My sixteenth birthday was not this memorable

Gaius points to a story from England about what can happen when a mother wants to make her son’s birthday memorable.

She hired someone in a gorilla suit to show up and embarrass her son during class by chasing him around the room. She even provided a camera to the teacher and requested film of the event.

Unfortunately for her (and this shows the dangers in delegation), she did not deal directly with a buffoon in a gorilla suit, and the individual who actually showed up in the classroom dressed and behaved somewhat differently:

But – thanks to what has been put down as a booking error – a female stripper turned up in place of the gorilla-suited man the unnamed mother had apparently asked for.

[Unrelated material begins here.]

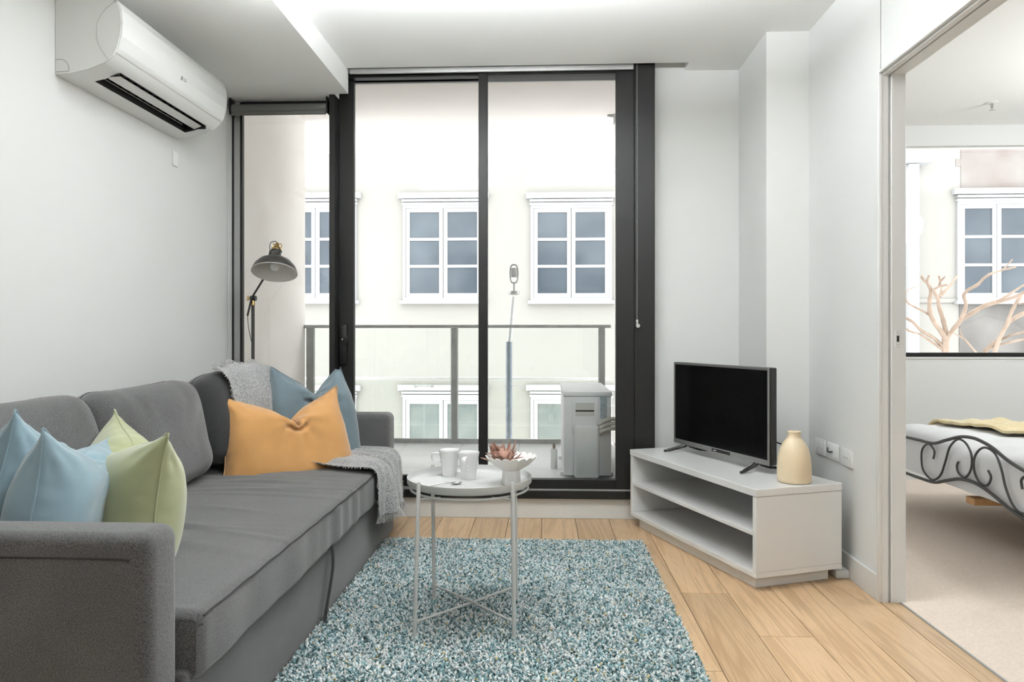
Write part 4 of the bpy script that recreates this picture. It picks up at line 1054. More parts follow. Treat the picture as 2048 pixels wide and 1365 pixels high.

The stripper, who arrived on cue halfway through the lesson, first walked the birthday boy around the classroom on all fours.

Then, gyrating to the sounds of Britney Spears, she spanked him before stripping down to her bra and knickers and insisting the “naughty” schoolboy rub cream all over her body.

At that point, the teacher – who had not been told what the surprise would entail – called an immediate end to the show.

Why did the teacher let it go that far? Why didn’t the mother have to clear it with the school administration beforehand? Shouldn’t the entertainer have had to check in with the school’s office on entry?

Ah, well. Enough with the “I’m a responsible adult but there oughta be a law”-type questions. I’m both envious and horrified by this. Given how I was at sixteen, I’d probably have died of embarrassment or run away from home if something like this had happened.